▶ [Objective]:
Reply with the count of lines holding "scene", nothing more.

[Record list start]

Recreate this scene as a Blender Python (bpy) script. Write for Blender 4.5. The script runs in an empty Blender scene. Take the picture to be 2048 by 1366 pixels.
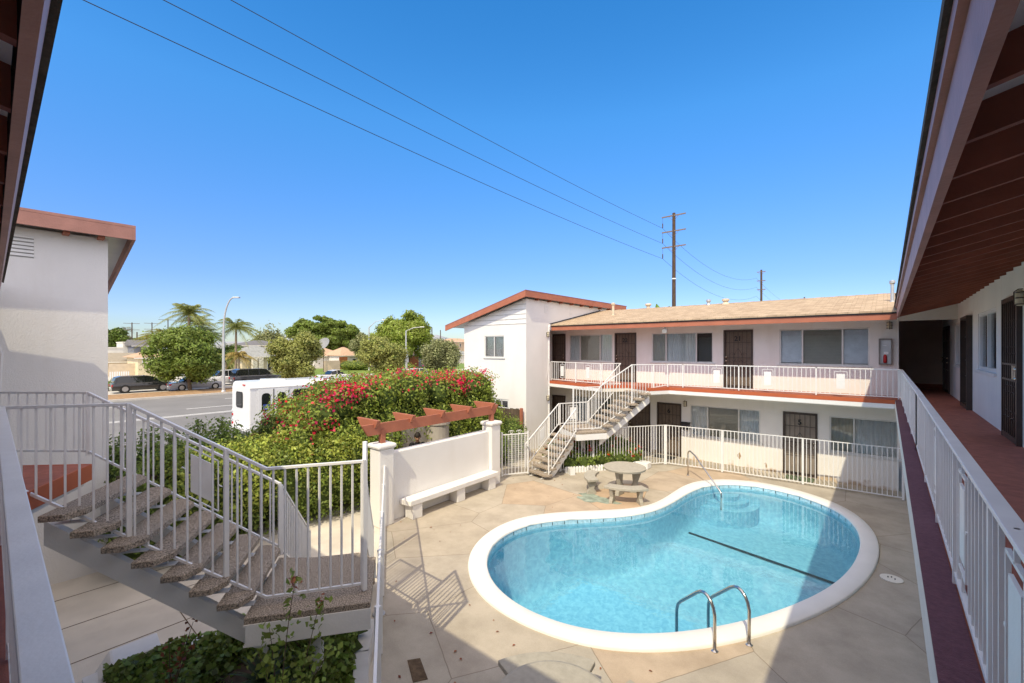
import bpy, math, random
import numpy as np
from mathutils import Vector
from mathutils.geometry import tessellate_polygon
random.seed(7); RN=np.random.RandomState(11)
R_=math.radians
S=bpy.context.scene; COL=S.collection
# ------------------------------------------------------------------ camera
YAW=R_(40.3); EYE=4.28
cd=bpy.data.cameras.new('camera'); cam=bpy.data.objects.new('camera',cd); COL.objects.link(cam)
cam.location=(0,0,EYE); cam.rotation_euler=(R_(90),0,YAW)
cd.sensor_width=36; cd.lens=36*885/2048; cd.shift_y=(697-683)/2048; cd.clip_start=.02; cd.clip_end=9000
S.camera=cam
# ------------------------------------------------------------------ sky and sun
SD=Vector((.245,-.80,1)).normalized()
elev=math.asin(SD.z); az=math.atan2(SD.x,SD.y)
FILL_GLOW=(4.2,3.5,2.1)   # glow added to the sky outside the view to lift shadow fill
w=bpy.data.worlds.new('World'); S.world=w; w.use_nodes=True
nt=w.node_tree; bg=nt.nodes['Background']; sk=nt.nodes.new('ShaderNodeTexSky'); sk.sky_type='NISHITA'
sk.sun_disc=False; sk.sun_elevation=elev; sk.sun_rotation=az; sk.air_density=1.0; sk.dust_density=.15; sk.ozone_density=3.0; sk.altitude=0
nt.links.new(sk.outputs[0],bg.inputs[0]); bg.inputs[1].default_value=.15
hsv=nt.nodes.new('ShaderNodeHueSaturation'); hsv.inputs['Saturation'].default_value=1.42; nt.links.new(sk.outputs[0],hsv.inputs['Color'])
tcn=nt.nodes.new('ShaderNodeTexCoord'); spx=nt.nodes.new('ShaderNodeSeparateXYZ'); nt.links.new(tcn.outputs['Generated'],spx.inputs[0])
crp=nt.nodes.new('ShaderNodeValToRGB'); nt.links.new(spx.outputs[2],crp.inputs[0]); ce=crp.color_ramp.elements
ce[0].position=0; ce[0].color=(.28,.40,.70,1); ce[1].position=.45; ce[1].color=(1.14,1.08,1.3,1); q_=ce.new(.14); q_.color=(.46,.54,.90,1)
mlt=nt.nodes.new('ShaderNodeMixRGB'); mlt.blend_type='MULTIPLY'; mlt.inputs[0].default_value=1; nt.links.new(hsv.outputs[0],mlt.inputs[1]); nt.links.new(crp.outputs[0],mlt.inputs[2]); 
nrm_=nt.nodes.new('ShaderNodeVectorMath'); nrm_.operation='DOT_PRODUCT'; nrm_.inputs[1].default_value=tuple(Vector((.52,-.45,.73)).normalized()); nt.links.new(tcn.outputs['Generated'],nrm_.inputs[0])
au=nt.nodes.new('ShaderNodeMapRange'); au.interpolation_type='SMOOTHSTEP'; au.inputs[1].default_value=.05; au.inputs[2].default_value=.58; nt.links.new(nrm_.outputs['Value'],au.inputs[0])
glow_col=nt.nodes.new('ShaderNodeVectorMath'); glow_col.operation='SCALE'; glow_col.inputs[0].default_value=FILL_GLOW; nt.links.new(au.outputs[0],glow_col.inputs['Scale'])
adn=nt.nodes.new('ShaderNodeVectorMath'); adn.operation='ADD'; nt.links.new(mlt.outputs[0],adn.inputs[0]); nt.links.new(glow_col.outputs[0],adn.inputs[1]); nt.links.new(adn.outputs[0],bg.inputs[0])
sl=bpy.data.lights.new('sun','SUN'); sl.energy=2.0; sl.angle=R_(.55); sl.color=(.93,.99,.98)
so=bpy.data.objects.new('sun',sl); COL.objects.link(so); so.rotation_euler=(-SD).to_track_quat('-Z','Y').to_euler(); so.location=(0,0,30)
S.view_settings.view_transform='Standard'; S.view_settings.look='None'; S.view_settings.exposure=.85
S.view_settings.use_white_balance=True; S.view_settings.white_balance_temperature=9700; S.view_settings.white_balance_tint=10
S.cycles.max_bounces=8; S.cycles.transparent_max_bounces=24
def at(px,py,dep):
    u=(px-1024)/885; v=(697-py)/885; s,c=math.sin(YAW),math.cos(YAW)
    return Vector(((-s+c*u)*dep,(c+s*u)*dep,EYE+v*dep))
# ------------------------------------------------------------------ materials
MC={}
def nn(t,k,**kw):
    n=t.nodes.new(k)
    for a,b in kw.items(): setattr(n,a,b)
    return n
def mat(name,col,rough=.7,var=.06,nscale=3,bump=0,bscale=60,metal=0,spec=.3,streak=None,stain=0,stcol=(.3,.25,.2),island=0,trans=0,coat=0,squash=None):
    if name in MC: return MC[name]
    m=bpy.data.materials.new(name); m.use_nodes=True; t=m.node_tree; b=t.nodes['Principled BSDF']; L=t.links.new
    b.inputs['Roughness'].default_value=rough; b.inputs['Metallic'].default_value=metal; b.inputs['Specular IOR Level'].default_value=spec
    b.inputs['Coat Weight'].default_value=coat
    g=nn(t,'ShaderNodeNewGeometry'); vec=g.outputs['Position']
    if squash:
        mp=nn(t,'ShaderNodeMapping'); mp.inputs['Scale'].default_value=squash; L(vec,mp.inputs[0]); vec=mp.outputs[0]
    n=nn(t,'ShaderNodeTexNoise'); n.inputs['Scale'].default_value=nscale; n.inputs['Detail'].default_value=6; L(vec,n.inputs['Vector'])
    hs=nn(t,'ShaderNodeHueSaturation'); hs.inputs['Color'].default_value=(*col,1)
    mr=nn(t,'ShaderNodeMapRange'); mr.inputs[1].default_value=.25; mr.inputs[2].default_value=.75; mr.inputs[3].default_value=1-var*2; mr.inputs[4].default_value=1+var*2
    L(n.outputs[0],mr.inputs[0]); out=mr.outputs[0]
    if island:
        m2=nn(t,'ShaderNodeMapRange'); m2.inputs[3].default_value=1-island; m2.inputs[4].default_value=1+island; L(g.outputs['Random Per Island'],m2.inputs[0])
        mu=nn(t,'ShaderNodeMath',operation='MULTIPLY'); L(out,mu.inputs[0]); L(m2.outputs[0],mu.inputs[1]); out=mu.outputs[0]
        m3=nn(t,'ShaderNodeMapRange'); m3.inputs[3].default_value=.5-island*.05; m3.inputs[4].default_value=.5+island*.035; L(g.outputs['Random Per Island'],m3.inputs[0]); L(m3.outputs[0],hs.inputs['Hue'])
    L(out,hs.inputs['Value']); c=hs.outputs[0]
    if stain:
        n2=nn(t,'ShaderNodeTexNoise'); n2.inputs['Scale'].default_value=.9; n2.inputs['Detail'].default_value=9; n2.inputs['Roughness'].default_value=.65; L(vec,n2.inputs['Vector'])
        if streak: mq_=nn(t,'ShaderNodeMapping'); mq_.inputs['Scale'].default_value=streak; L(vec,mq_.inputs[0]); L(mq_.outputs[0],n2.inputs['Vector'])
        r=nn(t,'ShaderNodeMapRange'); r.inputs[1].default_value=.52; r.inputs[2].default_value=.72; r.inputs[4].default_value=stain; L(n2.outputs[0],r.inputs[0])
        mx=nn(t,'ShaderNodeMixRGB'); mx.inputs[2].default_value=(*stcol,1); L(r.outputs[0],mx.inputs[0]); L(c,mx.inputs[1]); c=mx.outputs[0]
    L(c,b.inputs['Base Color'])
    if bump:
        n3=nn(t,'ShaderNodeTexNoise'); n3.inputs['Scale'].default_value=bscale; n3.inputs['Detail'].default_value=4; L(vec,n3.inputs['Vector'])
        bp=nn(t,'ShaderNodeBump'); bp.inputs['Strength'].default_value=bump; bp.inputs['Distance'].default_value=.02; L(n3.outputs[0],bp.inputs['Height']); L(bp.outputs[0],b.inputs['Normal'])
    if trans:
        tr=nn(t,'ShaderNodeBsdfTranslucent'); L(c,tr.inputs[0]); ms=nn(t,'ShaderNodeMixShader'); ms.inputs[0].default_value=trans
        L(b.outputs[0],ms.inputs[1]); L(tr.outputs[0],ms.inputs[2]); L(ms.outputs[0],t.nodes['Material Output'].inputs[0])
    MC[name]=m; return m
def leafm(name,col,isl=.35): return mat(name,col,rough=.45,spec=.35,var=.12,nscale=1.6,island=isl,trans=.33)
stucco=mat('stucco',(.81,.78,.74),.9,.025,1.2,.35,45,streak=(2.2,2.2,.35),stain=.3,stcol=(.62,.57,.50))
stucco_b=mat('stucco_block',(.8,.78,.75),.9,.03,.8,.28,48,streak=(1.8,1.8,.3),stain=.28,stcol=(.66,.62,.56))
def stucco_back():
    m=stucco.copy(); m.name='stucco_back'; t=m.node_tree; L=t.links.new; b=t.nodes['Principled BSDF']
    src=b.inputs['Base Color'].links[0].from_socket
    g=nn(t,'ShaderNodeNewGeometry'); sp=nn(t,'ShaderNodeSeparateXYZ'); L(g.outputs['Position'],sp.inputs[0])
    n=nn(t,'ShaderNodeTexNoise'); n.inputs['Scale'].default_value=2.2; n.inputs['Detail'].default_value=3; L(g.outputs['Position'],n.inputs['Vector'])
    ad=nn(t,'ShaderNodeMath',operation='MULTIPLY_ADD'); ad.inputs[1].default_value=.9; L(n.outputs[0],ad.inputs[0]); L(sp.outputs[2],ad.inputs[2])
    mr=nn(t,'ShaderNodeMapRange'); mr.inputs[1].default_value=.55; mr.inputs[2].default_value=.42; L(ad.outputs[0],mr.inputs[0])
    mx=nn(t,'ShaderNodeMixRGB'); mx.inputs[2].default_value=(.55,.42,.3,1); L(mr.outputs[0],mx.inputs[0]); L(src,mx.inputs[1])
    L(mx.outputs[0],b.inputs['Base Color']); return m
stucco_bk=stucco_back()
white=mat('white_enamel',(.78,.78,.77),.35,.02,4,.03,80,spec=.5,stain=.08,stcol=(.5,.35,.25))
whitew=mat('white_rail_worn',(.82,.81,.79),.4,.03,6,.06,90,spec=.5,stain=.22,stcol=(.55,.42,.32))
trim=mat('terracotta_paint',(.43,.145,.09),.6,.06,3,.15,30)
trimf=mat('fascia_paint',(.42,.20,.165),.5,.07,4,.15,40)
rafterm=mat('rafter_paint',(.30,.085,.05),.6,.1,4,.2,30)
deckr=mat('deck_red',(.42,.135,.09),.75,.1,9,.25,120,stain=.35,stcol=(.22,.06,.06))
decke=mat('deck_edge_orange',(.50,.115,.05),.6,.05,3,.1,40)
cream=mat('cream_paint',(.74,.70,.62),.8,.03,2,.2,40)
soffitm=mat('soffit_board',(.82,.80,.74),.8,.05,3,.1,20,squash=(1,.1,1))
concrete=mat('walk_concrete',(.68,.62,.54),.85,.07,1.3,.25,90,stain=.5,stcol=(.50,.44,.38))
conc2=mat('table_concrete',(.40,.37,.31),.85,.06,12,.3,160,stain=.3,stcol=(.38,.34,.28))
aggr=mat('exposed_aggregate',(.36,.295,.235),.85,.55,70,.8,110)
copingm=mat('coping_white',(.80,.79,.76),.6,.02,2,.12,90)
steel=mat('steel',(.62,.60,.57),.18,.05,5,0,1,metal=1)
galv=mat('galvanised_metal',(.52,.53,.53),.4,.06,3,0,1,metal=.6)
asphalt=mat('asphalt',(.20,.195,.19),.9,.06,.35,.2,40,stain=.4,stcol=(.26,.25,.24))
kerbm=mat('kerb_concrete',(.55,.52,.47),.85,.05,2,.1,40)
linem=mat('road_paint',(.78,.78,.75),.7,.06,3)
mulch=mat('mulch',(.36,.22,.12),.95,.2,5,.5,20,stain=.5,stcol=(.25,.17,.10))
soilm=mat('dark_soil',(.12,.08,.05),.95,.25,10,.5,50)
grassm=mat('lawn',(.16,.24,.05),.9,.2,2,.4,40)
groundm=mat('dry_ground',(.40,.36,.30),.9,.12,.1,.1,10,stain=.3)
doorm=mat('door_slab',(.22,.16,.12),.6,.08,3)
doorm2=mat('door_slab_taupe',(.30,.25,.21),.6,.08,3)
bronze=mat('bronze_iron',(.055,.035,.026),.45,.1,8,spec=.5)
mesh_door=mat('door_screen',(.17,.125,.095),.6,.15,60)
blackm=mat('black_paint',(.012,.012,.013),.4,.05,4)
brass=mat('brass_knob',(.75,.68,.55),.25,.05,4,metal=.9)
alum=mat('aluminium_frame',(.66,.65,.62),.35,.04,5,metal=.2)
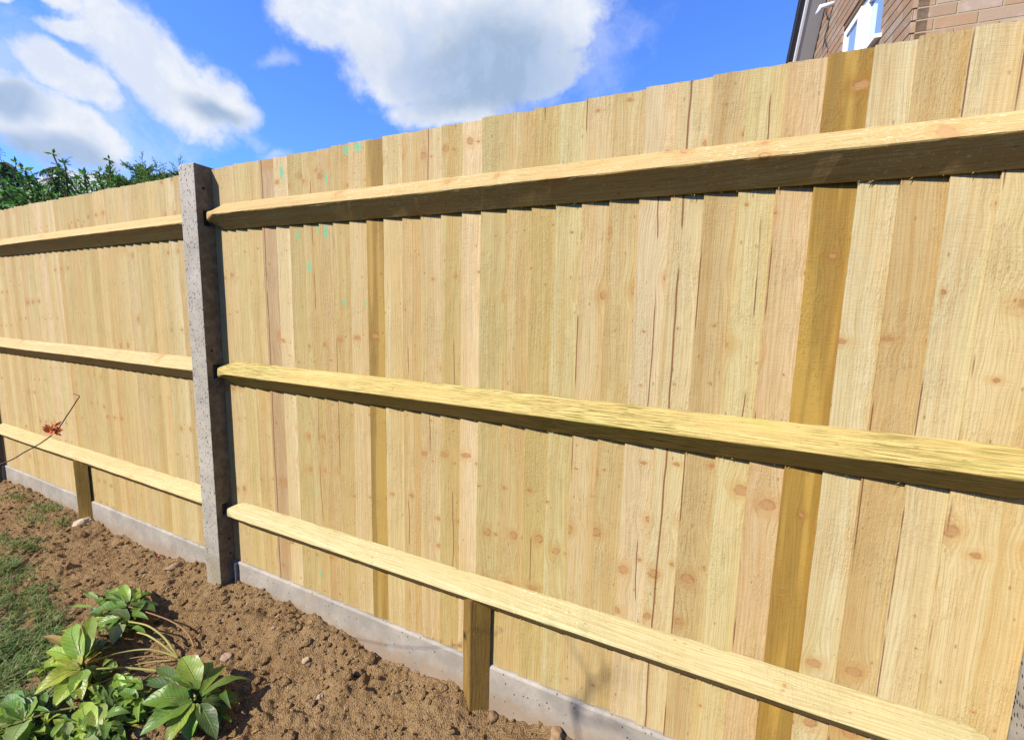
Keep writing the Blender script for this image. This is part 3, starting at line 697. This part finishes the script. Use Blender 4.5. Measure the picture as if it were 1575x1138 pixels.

[Record list end]

▶ [Response to the task]:
2